Surnommées par Libération la “nouvelle poule aux oeufs d’or des investisseurs“, les Fintech font parler d’elles depuis quelques années. Pour Philippe Herlin, économiste interrogé par le magazine, elles proposeraient “un vrai service, et moins cher“. Il va jusqu’à dire que “si le secteur bancaire n’agit pas, il deviendra la sidérurgie de la prochaine décennie“.

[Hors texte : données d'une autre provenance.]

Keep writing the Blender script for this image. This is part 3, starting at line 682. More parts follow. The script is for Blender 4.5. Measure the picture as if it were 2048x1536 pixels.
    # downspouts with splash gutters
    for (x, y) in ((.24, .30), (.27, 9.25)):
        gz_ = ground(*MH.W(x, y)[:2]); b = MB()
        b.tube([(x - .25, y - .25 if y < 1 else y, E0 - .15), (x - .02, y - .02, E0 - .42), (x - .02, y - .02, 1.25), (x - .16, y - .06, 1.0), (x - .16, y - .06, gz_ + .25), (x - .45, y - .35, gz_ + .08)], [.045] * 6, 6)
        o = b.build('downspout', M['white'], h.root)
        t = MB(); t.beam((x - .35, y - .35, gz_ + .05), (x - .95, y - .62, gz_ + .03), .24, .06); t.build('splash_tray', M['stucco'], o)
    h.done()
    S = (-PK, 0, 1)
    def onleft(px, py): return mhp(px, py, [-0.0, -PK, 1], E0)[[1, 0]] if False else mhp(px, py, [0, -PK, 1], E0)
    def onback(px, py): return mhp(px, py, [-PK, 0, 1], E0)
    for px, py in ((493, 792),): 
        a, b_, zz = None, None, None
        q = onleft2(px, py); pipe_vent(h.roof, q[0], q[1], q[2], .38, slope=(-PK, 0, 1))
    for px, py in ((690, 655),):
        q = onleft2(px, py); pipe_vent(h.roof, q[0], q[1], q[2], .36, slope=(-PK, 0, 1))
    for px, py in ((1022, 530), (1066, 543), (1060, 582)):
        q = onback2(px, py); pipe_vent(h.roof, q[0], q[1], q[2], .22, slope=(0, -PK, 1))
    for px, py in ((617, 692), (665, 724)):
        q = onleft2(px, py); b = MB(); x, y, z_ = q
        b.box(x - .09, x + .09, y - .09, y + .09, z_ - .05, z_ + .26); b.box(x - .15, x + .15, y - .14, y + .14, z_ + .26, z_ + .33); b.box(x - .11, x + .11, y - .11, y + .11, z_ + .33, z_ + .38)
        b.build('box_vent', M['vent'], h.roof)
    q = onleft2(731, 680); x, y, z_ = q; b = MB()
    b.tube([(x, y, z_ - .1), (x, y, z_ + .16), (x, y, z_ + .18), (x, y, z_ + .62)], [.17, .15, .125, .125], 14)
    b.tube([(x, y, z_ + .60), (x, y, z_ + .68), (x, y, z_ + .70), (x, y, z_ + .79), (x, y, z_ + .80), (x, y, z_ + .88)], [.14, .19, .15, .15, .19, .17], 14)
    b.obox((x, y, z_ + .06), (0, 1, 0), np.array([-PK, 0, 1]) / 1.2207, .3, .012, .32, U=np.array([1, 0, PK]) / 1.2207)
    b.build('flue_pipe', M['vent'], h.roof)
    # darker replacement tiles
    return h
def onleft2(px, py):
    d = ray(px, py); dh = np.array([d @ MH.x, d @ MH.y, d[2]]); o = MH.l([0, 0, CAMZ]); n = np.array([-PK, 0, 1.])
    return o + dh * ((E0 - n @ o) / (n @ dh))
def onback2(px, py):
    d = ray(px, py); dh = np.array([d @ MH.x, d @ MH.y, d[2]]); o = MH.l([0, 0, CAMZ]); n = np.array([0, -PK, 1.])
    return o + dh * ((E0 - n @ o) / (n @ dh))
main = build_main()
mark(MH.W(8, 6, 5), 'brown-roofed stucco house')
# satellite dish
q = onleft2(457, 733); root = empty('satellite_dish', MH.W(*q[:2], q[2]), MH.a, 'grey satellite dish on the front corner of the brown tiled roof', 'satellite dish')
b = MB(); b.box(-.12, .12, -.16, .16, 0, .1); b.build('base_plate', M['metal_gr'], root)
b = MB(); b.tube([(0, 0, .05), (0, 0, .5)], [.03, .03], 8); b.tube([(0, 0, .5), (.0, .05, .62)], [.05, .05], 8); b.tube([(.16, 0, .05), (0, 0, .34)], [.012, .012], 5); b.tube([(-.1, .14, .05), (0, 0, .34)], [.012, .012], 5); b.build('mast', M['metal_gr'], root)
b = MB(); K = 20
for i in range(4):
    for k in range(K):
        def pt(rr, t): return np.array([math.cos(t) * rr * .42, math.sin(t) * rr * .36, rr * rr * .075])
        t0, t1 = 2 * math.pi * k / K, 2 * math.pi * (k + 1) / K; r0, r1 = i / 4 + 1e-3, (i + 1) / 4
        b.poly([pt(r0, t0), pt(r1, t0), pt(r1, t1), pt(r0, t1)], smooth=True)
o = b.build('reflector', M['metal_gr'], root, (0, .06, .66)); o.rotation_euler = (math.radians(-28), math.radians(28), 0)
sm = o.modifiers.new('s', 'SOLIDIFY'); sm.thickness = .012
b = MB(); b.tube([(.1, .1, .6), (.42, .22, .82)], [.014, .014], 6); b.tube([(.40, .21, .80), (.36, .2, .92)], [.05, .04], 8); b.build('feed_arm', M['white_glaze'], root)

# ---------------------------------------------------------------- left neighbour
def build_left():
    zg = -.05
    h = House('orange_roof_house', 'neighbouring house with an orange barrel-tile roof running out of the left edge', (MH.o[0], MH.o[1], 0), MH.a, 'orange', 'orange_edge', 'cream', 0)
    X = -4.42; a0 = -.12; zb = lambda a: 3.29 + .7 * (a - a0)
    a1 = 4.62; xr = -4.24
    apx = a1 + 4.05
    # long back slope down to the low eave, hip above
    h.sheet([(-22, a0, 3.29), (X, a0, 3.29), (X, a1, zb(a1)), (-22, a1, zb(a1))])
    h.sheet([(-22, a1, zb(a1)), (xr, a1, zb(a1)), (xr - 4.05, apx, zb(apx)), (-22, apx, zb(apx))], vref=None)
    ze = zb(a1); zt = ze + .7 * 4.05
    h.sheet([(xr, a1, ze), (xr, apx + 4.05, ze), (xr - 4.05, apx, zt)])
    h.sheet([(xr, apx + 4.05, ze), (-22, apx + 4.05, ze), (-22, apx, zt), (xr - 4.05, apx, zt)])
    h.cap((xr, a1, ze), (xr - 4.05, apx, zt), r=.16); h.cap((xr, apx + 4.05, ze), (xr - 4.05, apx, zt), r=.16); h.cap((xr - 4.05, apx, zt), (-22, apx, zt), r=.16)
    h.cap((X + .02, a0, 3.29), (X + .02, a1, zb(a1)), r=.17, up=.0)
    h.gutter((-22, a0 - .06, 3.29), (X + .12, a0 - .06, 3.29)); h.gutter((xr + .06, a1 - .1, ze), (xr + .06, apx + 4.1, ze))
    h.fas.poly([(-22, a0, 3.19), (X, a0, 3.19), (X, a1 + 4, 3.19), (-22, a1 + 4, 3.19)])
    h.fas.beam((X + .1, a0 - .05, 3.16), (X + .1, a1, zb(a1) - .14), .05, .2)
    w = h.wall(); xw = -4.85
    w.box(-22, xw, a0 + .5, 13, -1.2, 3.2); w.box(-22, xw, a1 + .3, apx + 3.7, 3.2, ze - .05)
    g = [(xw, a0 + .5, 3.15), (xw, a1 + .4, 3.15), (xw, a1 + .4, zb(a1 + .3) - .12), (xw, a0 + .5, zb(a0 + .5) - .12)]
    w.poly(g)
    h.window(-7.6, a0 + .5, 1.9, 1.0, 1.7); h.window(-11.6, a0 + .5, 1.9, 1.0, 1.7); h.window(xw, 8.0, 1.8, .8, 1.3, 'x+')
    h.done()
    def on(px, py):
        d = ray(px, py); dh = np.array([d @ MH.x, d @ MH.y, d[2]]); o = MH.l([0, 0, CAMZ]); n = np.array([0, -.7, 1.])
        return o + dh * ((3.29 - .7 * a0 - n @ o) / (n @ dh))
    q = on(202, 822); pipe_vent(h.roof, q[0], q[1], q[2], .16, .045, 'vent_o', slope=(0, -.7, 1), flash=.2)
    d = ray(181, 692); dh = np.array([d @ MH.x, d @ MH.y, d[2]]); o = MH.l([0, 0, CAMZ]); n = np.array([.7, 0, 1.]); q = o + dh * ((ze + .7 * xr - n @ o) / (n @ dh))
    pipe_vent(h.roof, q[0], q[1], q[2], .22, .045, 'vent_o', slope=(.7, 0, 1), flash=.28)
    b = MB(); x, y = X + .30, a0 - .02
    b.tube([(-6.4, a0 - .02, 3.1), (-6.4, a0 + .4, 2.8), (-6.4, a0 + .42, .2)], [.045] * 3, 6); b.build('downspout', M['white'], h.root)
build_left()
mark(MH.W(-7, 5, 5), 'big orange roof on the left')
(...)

Mais ces start-ups ont-elles réellement les moyens de détrôner les grandes institutions financières ? Rien n’est moins sûr… D’après The Economist, elles “ne {seraient} pas en train de tuer les banques traditionnelles“, par exemple. En effet, aussi florissant soit-il, le business des Fintech reste assez limité en comparaison de ces dernières. Lending Club, une start-up financière parmi les plus avancées, a vu passer sur sa plate-forme neuf milliards de dollars. Un chiffre en apparence énorme, mais qui n’a encore rien à voir par exemple avec les 885 milliards de dettes contractées par cartes de crédit aux États-Unis.
Deux services complémentaires
Certains arguent que plutôt que de supplanter les banques les Fintech leur seraient plutôt complémentaires. Square, qui a lancé un petit lecteur de carte bleu mobile, en facilitant l’accès aux paiements bancaires pour les petites entreprises, va notamment booster le volume des transactions financières des banques. La complémentarité entre les deux serait parfois si forte que des banques n’hésiteraient plus à racheter des start-ups pour améliorer leur qualité de service. En effet, une petite firme américaine, est ainsi passée sous le joug du groupe espagnol Banco Bilbao Vizcaya Argentaria (BBVA) en mars 2014, et ce, après un petit versement de 117 millions de dollars.
Pour The Economist, vouloir remplacer les institutions traditionnelles serait non seulement peu réaliste, mais aussi néfaste pour le consommateur : “si les Fintech devenaient un jour la principale source de capital pour les ménages et les entreprises, l’industrie établie se transformerait en une espèce de système bancaire limité“, explique le journal.